• Exercise brief: Repeat the material below exactly, with no pictures.

• Information provided:
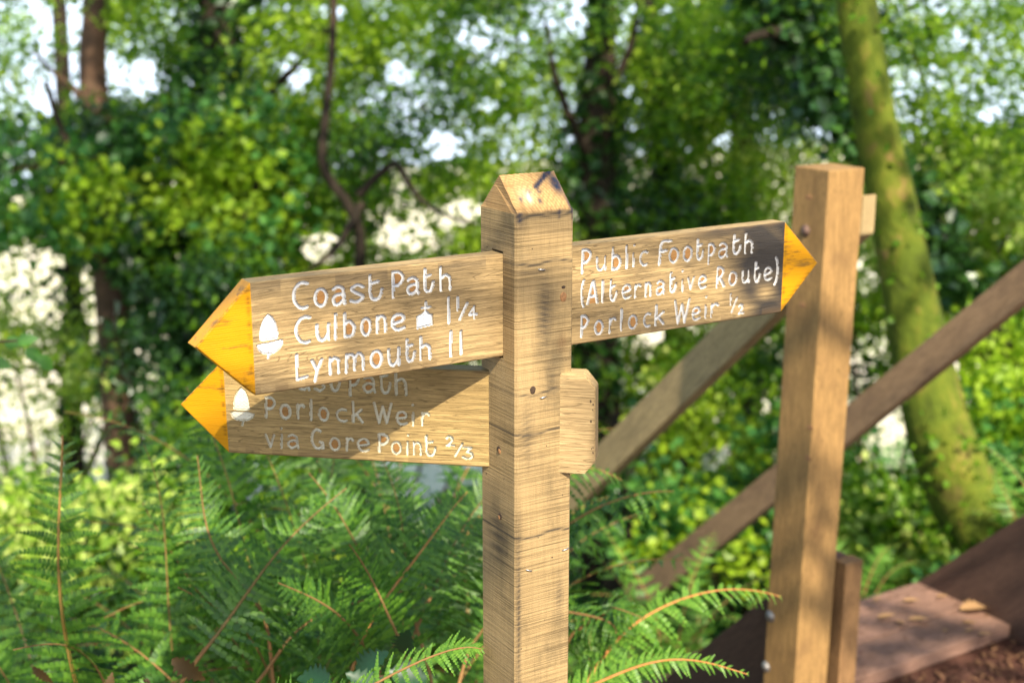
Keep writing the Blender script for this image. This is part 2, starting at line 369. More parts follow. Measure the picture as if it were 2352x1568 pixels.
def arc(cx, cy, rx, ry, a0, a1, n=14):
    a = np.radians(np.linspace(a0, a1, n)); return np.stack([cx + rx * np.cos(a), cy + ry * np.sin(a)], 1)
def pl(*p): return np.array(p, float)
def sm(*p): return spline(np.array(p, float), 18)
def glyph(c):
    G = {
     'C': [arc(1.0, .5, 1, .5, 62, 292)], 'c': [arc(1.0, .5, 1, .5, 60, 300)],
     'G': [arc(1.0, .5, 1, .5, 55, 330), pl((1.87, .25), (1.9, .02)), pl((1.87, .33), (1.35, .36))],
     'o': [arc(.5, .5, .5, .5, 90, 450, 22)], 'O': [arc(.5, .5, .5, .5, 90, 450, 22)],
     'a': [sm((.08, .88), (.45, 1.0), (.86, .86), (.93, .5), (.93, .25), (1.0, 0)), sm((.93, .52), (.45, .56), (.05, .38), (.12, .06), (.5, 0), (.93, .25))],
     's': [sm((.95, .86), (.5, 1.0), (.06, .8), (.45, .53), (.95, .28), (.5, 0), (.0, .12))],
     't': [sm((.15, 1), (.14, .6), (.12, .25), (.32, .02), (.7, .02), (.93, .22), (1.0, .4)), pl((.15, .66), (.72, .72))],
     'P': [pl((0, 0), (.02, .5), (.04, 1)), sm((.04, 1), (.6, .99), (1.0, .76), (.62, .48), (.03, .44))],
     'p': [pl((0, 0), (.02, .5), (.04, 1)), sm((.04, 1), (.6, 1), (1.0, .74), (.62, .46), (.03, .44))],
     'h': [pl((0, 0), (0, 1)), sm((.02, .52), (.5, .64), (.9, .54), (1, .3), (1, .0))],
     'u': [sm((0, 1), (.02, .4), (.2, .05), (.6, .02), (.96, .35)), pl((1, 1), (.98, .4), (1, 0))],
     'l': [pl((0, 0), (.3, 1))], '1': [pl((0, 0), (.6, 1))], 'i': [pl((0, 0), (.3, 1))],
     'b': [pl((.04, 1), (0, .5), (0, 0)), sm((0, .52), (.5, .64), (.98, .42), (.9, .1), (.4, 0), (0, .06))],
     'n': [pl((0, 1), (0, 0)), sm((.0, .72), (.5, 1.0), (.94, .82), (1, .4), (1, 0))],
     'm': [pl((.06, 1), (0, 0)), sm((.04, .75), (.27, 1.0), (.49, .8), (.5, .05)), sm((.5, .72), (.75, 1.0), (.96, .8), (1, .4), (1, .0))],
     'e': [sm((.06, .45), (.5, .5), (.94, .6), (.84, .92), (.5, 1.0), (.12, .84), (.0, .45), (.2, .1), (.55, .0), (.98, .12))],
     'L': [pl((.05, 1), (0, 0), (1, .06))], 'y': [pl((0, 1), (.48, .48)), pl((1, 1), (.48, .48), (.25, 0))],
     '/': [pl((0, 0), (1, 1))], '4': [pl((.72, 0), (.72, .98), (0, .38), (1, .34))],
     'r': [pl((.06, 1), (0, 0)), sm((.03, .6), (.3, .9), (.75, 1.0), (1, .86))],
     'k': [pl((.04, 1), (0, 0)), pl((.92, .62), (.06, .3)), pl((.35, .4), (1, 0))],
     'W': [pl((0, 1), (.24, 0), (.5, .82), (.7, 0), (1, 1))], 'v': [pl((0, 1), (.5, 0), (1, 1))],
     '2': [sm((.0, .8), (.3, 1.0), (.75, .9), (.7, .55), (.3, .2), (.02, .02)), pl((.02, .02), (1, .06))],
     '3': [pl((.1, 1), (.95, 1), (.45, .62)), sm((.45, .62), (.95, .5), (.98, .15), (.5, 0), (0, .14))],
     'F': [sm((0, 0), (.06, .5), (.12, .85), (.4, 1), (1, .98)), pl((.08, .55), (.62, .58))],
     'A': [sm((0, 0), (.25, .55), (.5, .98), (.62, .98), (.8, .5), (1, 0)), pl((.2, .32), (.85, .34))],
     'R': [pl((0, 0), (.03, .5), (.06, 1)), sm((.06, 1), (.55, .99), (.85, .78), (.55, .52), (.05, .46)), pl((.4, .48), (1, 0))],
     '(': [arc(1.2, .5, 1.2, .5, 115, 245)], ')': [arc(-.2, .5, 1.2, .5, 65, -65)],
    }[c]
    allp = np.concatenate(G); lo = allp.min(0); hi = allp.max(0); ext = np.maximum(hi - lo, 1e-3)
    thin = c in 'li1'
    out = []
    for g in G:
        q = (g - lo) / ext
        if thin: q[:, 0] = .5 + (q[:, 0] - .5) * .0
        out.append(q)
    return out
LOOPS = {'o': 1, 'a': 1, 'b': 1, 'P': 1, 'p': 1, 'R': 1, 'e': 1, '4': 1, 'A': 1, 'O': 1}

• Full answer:
Keep writing the Blender script for this image. This is part 2, starting at line 369. More parts follow. Measure the picture as if it were 2352x1568 pixels.
def arc(cx, cy, rx, ry, a0, a1, n=14):
    a = np.radians(np.linspace(a0, a1, n)); return np.stack([cx + rx * np.cos(a), cy + ry * np.sin(a)], 1)
def pl(*p): return np.array(p, float)
def sm(*p): return spline(np.array(p, float), 18)
def glyph(c):
    G = {
     'C': [arc(1.0, .5, 1, .5, 62, 292)], 'c': [arc(1.0, .5, 1, .5, 60, 300)],
     'G': [arc(1.0, .5, 1, .5, 55, 330), pl((1.87, .25), (1.9, .02)), pl((1.87, .33), (1.35, .36))],
     'o': [arc(.5, .5, .5, .5, 90, 450, 22)], 'O': [arc(.5, .5, .5, .5, 90, 450, 22)],
     'a': [sm((.08, .88), (.45, 1.0), (.86, .86), (.93, .5), (.93, .25), (1.0, 0)), sm((.93, .52), (.45, .56), (.05, .38), (.12, .06), (.5, 0), (.93, .25))],
     's': [sm((.95, .86), (.5, 1.0), (.06, .8), (.45, .53), (.95, .28), (.5, 0), (.0, .12))],
     't': [sm((.15, 1), (.14, .6), (.12, .25), (.32, .02), (.7, .02), (.93, .22), (1.0, .4)), pl((.15, .66), (.72, .72))],
     'P': [pl((0, 0), (.02, .5), (.04, 1)), sm((.04, 1), (.6, .99), (1.0, .76), (.62, .48), (.03, .44))],
     'p': [pl((0, 0), (.02, .5), (.04, 1)), sm((.04, 1), (.6, 1), (1.0, .74), (.62, .46), (.03, .44))],
     'h': [pl((0, 0), (0, 1)), sm((.02, .52), (.5, .64), (.9, .54), (1, .3), (1, .0))],
     'u': [sm((0, 1), (.02, .4), (.2, .05), (.6, .02), (.96, .35)), pl((1, 1), (.98, .4), (1, 0))],
     'l': [pl((0, 0), (.3, 1))], '1': [pl((0, 0), (.6, 1))], 'i': [pl((0, 0), (.3, 1))],
     'b': [pl((.04, 1), (0, .5), (0, 0)), sm((0, .52), (.5, .64), (.98, .42), (.9, .1), (.4, 0), (0, .06))],
     'n': [pl((0, 1), (0, 0)), sm((.0, .72), (.5, 1.0), (.94, .82), (1, .4), (1, 0))],
     'm': [pl((.06, 1), (0, 0)), sm((.04, .75), (.27, 1.0), (.49, .8), (.5, .05)), sm((.5, .72), (.75, 1.0), (.96, .8), (1, .4), (1, .0))],
     'e': [sm((.06, .45), (.5, .5), (.94, .6), (.84, .92), (.5, 1.0), (.12, .84), (.0, .45), (.2, .1), (.55, .0), (.98, .12))],
     'L': [pl((.05, 1), (0, 0), (1, .06))], 'y': [pl((0, 1), (.48, .48)), pl((1, 1), (.48, .48), (.25, 0))],
     '/': [pl((0, 0), (1, 1))], '4': [pl((.72, 0), (.72, .98), (0, .38), (1, .34))],
     'r': [pl((.06, 1), (0, 0)), sm((.03, .6), (.3, .9), (.75, 1.0), (1, .86))],
     'k': [pl((.04, 1), (0, 0)), pl((.92, .62), (.06, .3)), pl((.35, .4), (1, 0))],
     'W': [pl((0, 1), (.24, 0), (.5, .82), (.7, 0), (1, 1))], 'v': [pl((0, 1), (.5, 0), (1, 1))],
     '2': [sm((.0, .8), (.3, 1.0), (.75, .9), (.7, .55), (.3, .2), (.02, .02)), pl((.02, .02), (1, .06))],
     '3': [pl((.1, 1), (.95, 1), (.45, .62)), sm((.45, .62), (.95, .5), (.98, .15), (.5, 0), (0, .14))],
     'F': [sm((0, 0), (.06, .5), (.12, .85), (.4, 1), (1, .98)), pl((.08, .55), (.62, .58))],
     'A': [sm((0, 0), (.25, .55), (.5, .98), (.62, .98), (.8, .5), (1, 0)), pl((.2, .32), (.85, .34))],
     'R': [pl((0, 0), (.03, .5), (.06, 1)), sm((.06, 1), (.55, .99), (.85, .78), (.55, .52), (.05, .46)), pl((.4, .48), (1, 0))],
     '(': [arc(1.2, .5, 1.2, .5, 115, 245)], ')': [arc(-.2, .5, 1.2, .5, 65, -65)],
    }[c]
    allp = np.concatenate(G); lo = allp.min(0); hi = allp.max(0); ext = np.maximum(hi - lo, 1e-3)
    thin = c in 'li1'
    out = []
    for g in G:
        q = (g - lo) / ext
        if thin: q[:, 0] = .5 + (q[:, 0] - .5) * .0
        out.append(q)
    return out
LOOPS = {'o': 1, 'a': 1, 'b': 1, 'P': 1, 'p': 1, 'R': 1, 'e': 1, '4': 1, 'A': 1, 'O': 1}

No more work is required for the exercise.